No sé cuántos ojos habría puestos esta tarde en Arles. Lo que sí sé es que los que los pusieran en Baza han sido ciertamente recompensados con una fina y soporífera dosis de bostezos. Justo antes de empezar Emilio la faena al sexto, éste había ido derecho a desnudar las tablas contiguas al burladero de matadores, haciendo subir con cómico pavor a una aficionada que buscaba desalmada el vomitorio. Esa imagen pudo ser ciertamente la definición perfecta de lo que se vivió en Baza: la necesidad de salir huyendo de allí. La tauromaquia es emoción y aquello fue un diástole sin sístole ni dueño.
Una corrida de Román Sorando descastada, sin humillar, desmesuradamente noble, sospechosamente manipulada de pitones y carente de raza, hizo pasar la tarde al público bullanguero, de sábado, que se dio cita en el coso de esta localidad granadina. Enrique Ponce y El Fandi recogieron orejas como caramelos de la cabalgata. Emilio de Justo, pese a su indiscutible entrega, sorteó el peor lote. No el menos bueno de los tres, sino el más malo. Por suerte y por lo menos, la catarsis del indulto no sobrevoló Baza.
Enrique Ponce es el prestidigitador de los ruedos y el terror de los palcos. Las miradas que echa al usía de turno, cuando las orejas están a debate, son ya parte de la parafernalia que lleva implícita en su repetido repertorio. Incombustible, sí, pero de afición y técnica. Lo de torear ya... Dos orejas le dieron del cuarto. Un toro que respondió bien tras el tanteo genuflexo que le propuso el valenciano por abajo, y que se fue desfondando a buchitos. Ponce lo metió en el canasto, como no podía ser de otra manera. ¿Cómo? A su manera, valga la redundancia. Encimándose con el toro, ofreciéndole la salida del muletazo a media altura sin traerlo toreado, empachándose del pico y aburriéndolo –si no le dio 60 muletazos, no le dio ninguno–. Vamos, la 'faena modelo' de Ponce. Por cierto, las dos orejas vinieron precedidas de un pinchazo hondo y un descabello; por si a alguien le interesa...
Del primero se llevó otra. Éste fue el toro mejor presentado de todo el encierro de Sorando, que cantó su buen pitón derecho en el capote, para finalmente acusar una tendencia cambiante en el último tercio. El animal fue a peor, pero tampoco regaló nada. Con las fuerzas justas, todavía el toro quería coger la muleta, aunque esa humillación que había mostrado al principio ya no existía, estaba totalmente difuminada.
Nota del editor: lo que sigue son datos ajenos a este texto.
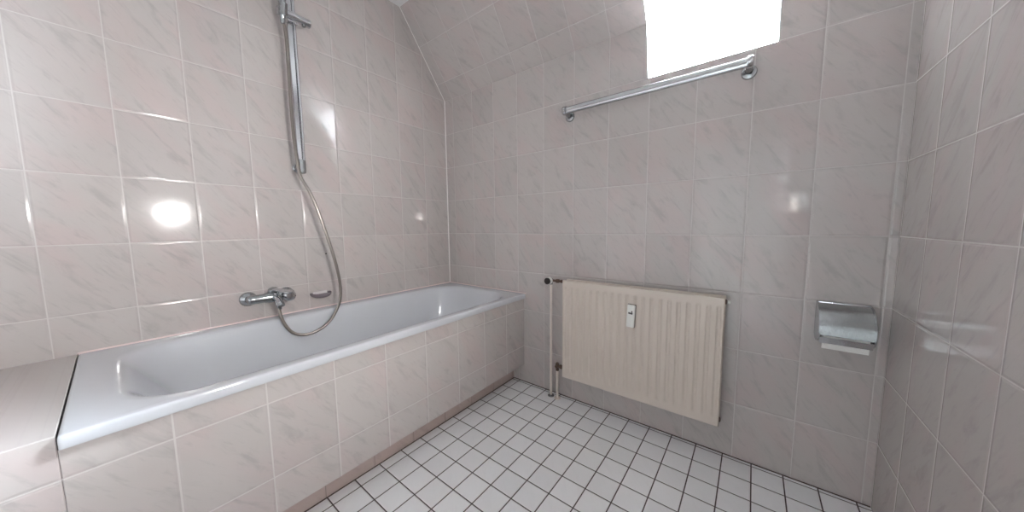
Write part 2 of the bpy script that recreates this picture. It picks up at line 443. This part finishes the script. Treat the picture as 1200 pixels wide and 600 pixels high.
# heat cost allocator, slightly crooked
hm = Matrix.Translation((1.450, ryf, .601)) @ Matrix.Rotation(math.radians(2.4), 4, 'Y')
def addbox(bm, a, b, M, bev=0):
    t = NB(); box(t, a, b, bev); bmesh.ops.transform(t, matrix=M, verts=t.verts[:])
    me = bpy.data.meshes.new('t'); t.to_mesh(me); t.free(); bm.from_mesh(me); bpy.data.meshes.remove(me)
bm = NB(); addbox(bm, (-.0185, -.016, -.056), (.0185, .001, .056), hm, .003)
ha = obj('heat_meter', bm, M_white, rad, label='small white heat meter clipped to the front')
bm = NB(); addbox(bm, (-.0195, -.004, -.058), (.0195, .001, .0585), hm, .001); obj('backplate', bm, M_rust, ha)
bm = NB()
addbox(bm, (-.0130, -.0175, .0110), (.0080, -.0158, .0185), hm @ Matrix.Rotation(math.radians(6), 4, 'Y')); addbox(bm, (.0030, -.0175, .018), (.0080, -.0158, .0280), hm)
obj('display_mark', bm, M_black, ha, False)
# valve
PX, PY = .965, -.048
bm = NB()
lathe(bm, (PX, PY+.012, .726), (0, -1, 0), [(0, .008), (.004, .0105), (.022, .0105), (.026, .014), (.030, .014)], 22)
tube(bm, [(PX, PY, .700), (PX, PY, .728)], .0095, 16)
va = obj('thermostat_valve', bm, M_chrome_old, rad)
bm = NB(); lathe(bm, (PX, PY-.012, .726), (0, -1, 0), [(0, .0170), (.004, .0200), (.026, .0200), (.028, .0190)], 28); obj('knob_ring', bm, M_white, va, label='whitish ring of the valve knob')
bm = NB(); lathe(bm, (PX, PY-.038, .726), (0, -1, 0), [(0, .0192), (.010, .0192), (.013, .0170), (.012, .008), (.0115, 0)], 28); obj('knob_cap', bm, M_black, va, label='black knob cap')
bm = NB()
lathe(bm, (PX+.008, PY-.004, .726), (1, 0, 0), [(0, .008), (.030, .008), (.031, .0125), (.047, .0125), (.048, .008), (.068, .008)], 6)
lathe(bm, (PX+.070, PY-.004, .726), (1, 0, 0), [(0, .0095), (.008, .0095), (.009, .007), (.030, .007)], 18)
obj('union_nut', bm, M_rust, va, True, 25)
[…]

El Fandi sonríe siempre que suena el cambio de tercio que anuncia su escena, la que llena, la única en la que destaca. Hasta siete pares puso entre los dos toros que sorteó. Muy vulgar se le vio al granadino con el segundo. Un toro que, sin llegar a rebosarse, se salía de los vuelos con sentido y repetía queriendo coger aquello por abajo. El aire y David no supieron ponerse de acuerdo. Mucho menos si el triángulo del desamor lo completaba un toro con cierta clase por el izquierdo, pidiendo apostar con él en otros terrenos. Nada que no pueda solucionar un puñado de molinetes. Como todo el repertorio que mostró con el quinto, el cual se quedó en la primera tanda. De ahí en adelante, a la faena sólo le faltó que aparecieran los enanos toreros tocando un trombón de varas y haciendo malabares sobre un monociclo. Desplantes de rodillas, con el toro muerto en vida y aculado en tablas, para acabar metiéndole la espada y llevarse otros dos apéndices.
Hoy no le dejaron la bolita de la suerte a Emilio de Justo. El único que paseó la única y más merecida oreja solitaria de la tarde. Frente al tercero. Un animal poco amigo de los caballos –como casi toda la corrida– que no dejó de soltar la cara, teniendo un reponer que le hacía volver sobre las espinillas y no sobre los pies; porque eso de humillar y lo de Sorando de hoy, no hacían buenas migas. Firmeza y entrega la del extremeño, que volvió a decir por qué es matador de toros. Además de por su infalible espada, por su puesta en escena y el gusto para los vestidos con los que traza el paseíllo cada tarde que se viste de luces. Al sexto apenas le pudo meter mano. Con la verdad característica en su quehacer, Emilio salía en su búsqueda tras él. Manso, huidizo y sin presentar batalla en ningún momento. Larga faena que finiquitó cuando escuchó a la banda tocar un segundo pasodoble dentro de la misma faena. La estocada, de nuevo, sin paliativos.